Transcribe the records below exactly, from their first line through the line containing "amp = np.where(dd < 10, 0.2, amp)". Omit every line after it.

### Input for this task
________________________
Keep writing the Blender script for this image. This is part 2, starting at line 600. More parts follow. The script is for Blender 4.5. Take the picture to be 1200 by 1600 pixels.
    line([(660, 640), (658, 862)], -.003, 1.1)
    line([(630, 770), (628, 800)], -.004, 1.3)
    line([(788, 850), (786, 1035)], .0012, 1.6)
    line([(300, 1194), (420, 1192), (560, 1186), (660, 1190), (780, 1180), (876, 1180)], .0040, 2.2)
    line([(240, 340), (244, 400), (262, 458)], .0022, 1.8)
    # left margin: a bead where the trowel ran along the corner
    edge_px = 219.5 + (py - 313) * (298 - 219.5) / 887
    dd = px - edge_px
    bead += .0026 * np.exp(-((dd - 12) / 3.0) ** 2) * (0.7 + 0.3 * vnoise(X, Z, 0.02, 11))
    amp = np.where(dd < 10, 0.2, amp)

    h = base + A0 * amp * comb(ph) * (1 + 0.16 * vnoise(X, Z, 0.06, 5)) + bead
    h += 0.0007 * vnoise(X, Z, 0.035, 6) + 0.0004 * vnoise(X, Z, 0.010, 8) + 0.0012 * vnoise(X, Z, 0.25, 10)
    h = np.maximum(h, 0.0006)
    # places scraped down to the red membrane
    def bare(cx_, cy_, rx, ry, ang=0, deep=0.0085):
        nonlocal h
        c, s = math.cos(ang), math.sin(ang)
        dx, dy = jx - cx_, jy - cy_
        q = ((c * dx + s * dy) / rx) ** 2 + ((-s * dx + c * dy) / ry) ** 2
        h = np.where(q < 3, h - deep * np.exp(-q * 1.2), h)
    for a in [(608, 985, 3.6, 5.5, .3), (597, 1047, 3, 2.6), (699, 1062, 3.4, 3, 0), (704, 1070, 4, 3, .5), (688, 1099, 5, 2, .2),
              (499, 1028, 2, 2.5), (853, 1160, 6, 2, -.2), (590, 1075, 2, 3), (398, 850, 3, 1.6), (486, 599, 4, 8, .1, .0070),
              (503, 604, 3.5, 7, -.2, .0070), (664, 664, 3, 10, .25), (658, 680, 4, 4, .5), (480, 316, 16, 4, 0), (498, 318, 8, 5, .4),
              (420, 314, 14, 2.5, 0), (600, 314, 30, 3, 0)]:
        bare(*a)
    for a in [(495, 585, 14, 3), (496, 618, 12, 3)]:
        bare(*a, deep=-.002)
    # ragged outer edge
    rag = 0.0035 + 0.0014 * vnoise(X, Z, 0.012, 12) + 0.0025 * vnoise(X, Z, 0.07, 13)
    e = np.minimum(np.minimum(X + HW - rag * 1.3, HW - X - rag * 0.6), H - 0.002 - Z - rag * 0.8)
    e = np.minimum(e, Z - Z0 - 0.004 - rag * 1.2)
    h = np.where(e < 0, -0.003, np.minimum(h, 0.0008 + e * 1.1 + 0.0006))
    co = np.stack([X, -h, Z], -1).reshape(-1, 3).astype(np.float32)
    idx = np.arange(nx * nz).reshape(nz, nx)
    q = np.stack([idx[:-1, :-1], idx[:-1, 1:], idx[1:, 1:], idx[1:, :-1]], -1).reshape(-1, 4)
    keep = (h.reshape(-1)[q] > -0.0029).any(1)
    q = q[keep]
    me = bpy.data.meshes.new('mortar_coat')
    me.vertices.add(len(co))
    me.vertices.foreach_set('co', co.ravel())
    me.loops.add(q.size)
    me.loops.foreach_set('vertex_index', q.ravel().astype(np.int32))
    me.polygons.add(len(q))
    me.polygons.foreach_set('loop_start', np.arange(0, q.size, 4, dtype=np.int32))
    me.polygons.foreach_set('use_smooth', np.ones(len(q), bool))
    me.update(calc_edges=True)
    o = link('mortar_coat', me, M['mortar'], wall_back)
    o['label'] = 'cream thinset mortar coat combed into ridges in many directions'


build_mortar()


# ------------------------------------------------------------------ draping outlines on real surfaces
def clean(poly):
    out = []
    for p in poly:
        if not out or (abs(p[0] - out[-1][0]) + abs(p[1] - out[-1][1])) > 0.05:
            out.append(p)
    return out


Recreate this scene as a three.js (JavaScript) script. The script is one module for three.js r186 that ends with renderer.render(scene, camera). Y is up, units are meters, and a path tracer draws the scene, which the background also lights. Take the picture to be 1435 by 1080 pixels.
________________________
### Correct output
Keep writing the Blender script for this image. This is part 2, starting at line 600. More parts follow. The script is for Blender 4.5. Take the picture to be 1200 by 1600 pixels.
    line([(660, 640), (658, 862)], -.003, 1.1)
    line([(630, 770), (628, 800)], -.004, 1.3)
    line([(788, 850), (786, 1035)], .0012, 1.6)
    line([(300, 1194), (420, 1192), (560, 1186), (660, 1190), (780, 1180), (876, 1180)], .0040, 2.2)
    line([(240, 340), (244, 400), (262, 458)], .0022, 1.8)
    # left margin: a bead where the trowel ran along the corner
    edge_px = 219.5 + (py - 313) * (298 - 219.5) / 887
    dd = px - edge_px
    bead += .0026 * np.exp(-((dd - 12) / 3.0) ** 2) * (0.7 + 0.3 * vnoise(X, Z, 0.02, 11))
    amp = np.where(dd < 10, 0.2, amp)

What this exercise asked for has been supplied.